Since April 2023, Sudan has been gripped by a conflict between the army and the paramilitary Rapid Support Forces that has left tens of thousands of people dead and around 11 million displaced.
Speaking in Port Sudan during his first wartime visit, UN Human Rights commissioner Volker Turk said the population had endured “horror and hell,” calling it “despicable” that funds that “should be used to alleviate the suffering of the population” are instead spent on advanced weapons, particularly drones.
More than 21 million people are facing acute food insecurity, and two-thirds of Sudan’s population is in urgent need of humanitarian aid, according to the UN.

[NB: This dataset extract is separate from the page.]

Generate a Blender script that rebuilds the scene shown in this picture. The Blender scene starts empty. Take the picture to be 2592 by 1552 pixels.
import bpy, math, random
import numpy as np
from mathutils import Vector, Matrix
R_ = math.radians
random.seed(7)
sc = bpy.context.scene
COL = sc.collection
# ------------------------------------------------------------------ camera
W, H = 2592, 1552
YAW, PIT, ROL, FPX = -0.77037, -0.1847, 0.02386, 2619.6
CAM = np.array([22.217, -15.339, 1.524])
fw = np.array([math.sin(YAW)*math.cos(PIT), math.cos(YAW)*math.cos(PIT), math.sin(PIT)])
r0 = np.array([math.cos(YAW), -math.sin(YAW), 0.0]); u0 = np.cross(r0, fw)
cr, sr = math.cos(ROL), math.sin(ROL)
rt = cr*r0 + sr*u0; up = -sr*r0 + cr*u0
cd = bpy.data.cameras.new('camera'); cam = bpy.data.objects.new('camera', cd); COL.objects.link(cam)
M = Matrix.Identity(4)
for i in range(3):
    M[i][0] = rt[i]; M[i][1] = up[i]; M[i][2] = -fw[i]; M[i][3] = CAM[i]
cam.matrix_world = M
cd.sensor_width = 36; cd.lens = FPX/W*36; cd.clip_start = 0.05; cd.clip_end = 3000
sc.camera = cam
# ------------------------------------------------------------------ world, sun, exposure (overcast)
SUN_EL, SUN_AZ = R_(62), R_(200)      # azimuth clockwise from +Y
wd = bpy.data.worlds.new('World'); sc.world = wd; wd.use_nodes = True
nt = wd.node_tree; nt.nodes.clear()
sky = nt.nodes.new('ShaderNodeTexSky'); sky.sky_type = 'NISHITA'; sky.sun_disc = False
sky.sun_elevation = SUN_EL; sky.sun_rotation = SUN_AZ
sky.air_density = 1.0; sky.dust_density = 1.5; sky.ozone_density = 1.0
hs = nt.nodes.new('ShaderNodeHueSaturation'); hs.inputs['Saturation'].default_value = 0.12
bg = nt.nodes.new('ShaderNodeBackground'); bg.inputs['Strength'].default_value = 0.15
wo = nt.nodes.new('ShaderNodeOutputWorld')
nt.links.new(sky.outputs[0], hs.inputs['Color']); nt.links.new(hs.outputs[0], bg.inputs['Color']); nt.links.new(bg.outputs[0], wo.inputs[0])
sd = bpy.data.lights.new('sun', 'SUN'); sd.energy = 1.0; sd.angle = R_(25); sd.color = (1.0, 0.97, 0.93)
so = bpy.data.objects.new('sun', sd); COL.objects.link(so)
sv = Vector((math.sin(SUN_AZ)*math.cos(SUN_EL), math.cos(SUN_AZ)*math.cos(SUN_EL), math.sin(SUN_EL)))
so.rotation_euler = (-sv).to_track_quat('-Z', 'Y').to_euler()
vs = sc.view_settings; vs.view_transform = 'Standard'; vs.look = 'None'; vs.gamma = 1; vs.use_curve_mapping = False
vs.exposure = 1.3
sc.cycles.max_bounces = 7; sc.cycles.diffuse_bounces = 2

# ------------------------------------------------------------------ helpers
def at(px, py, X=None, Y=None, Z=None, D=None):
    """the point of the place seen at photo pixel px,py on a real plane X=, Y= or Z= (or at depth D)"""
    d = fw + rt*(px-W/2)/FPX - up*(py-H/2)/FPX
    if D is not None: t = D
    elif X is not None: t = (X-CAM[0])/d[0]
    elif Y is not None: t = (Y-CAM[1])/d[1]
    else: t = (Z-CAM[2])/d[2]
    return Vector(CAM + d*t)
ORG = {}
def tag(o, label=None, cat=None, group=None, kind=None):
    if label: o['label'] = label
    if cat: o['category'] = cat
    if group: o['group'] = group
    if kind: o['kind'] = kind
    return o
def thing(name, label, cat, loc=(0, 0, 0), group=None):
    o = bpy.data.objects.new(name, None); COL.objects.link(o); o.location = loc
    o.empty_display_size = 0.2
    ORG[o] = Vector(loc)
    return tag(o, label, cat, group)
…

In addition to the world’s largest hunger and displacement crisis, Sudan is also facing “the increasing militarization of society by all parties to the conflict, including through the arming of civilians and recruitment and use of children,” Turk added.
He said he had heard testimony of “unbearable” atrocities from survivors of attacks in Darfur, and warned of similar crimes unfolding in the Kordofan region — the current epicenter of the fighting.
Testimony of these atrocities must be heard by “the commanders of this conflict and those who are arming, funding and profiting from this war,” he said.
Mediation efforts have failed to produce a ceasefire, even after international outrage intensified last year with reports of mass killings, rape, and abductions during the RSF’s takeover of El-Fasher in Darfur.
“We must ensure that the perpetrators of these horrific violations face justice regardless of the affiliation,” Turk said on Sunday, adding that repeated attacks on civilian infrastructure could constitute “war crimes.”
He called on both sides to “cease intolerable attacks against civilian objects that are indispensable to the civilian population, including markets, health facilities, schools and shelters.”
Turk again warned on Sunday that crimes similar to those seen in El-Fasher could recur in volatile Kordofan, where the RSF has advanced, besieging and attacking several key cities.
Hundreds of thousands face starvation across the region, where more than 65,000 people have been displaced since October, according to the latest UN figures.